Copy exactly, please, the lines of the data from its start through the line containing "COL = S.collection".

## start Dataset content

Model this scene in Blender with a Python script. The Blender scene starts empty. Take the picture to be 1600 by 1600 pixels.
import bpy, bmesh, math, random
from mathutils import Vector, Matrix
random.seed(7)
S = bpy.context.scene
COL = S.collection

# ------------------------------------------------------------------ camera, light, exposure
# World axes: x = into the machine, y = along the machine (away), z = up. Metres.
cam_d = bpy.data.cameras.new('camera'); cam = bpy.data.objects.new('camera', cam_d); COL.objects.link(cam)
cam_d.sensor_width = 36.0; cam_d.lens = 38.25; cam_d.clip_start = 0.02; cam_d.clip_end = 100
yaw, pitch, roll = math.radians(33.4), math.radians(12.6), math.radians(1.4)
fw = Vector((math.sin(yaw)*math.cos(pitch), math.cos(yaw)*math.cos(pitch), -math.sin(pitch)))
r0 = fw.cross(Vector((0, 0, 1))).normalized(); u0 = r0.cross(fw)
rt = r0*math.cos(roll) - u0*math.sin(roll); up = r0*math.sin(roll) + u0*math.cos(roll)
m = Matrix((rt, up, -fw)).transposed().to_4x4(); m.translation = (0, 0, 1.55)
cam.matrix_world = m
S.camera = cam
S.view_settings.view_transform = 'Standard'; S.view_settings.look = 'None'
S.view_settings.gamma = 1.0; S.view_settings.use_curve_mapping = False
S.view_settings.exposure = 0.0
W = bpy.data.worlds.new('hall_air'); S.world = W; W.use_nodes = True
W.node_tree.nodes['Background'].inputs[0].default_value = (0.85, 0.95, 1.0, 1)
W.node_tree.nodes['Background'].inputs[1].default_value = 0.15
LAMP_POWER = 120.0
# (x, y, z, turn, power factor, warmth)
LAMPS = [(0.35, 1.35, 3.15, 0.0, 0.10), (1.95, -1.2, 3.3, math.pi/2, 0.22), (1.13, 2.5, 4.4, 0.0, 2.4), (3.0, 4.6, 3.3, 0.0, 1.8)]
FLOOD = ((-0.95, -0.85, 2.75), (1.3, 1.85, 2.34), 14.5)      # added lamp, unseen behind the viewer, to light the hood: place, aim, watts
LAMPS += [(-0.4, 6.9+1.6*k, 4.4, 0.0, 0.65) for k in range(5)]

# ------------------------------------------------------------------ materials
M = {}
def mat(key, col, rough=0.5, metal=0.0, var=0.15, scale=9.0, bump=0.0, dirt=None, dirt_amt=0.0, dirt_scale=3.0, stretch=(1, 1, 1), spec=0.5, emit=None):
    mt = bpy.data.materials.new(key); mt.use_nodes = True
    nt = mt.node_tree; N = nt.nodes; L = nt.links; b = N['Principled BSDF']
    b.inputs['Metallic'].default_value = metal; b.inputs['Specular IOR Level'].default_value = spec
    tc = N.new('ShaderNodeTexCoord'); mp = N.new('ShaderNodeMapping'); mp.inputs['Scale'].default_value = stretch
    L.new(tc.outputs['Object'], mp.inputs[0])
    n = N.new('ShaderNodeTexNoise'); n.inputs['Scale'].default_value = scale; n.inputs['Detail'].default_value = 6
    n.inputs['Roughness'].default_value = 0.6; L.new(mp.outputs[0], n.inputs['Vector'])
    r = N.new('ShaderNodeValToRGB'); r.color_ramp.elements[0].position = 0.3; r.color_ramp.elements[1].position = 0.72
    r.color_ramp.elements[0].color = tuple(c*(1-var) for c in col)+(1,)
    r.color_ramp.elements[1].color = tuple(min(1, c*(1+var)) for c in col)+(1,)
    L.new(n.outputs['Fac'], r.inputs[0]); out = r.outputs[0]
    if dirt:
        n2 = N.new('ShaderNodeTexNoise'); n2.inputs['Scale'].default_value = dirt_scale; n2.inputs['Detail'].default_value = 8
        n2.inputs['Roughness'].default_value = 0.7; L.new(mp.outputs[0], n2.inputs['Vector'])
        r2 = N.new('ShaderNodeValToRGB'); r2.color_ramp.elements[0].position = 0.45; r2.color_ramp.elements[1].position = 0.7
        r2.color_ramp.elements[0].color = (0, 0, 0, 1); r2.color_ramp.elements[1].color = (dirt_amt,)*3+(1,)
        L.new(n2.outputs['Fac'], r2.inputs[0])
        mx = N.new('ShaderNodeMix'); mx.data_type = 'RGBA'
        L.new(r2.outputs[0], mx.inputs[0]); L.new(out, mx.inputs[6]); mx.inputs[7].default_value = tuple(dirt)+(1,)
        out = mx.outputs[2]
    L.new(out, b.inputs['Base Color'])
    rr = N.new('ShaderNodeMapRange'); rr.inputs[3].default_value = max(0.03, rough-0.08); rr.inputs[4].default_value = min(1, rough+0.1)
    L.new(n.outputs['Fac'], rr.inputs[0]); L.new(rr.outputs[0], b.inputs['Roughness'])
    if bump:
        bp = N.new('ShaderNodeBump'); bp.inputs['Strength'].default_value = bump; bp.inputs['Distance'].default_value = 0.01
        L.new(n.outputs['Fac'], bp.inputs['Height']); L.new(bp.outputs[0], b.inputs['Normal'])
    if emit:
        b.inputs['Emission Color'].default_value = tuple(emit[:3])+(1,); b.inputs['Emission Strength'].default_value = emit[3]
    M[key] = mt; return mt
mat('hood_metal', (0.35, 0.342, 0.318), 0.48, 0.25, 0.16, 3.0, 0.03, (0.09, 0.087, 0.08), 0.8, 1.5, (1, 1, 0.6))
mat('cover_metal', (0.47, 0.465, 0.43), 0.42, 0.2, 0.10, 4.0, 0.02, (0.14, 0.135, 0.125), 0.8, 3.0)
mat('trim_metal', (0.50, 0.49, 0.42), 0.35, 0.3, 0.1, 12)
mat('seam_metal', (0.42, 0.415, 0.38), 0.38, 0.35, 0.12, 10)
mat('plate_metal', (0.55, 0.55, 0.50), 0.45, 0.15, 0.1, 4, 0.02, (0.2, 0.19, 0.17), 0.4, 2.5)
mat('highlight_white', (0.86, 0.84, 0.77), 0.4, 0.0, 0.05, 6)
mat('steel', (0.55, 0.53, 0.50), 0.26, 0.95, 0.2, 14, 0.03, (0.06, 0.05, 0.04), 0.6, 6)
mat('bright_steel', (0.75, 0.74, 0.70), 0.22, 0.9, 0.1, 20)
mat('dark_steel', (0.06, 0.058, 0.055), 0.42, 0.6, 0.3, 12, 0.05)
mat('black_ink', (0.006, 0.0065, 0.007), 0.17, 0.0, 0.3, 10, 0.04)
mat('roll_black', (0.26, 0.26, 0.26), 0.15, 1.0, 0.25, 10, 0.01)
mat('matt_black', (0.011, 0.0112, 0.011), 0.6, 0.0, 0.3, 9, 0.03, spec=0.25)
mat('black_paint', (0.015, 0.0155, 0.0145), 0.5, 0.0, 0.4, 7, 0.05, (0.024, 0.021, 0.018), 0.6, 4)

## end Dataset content

→ Correct output
Model this scene in Blender with a Python script. The Blender scene starts empty. Take the picture to be 1600 by 1600 pixels.
import bpy, bmesh, math, random
from mathutils import Vector, Matrix
random.seed(7)
S = bpy.context.scene
COL = S.collection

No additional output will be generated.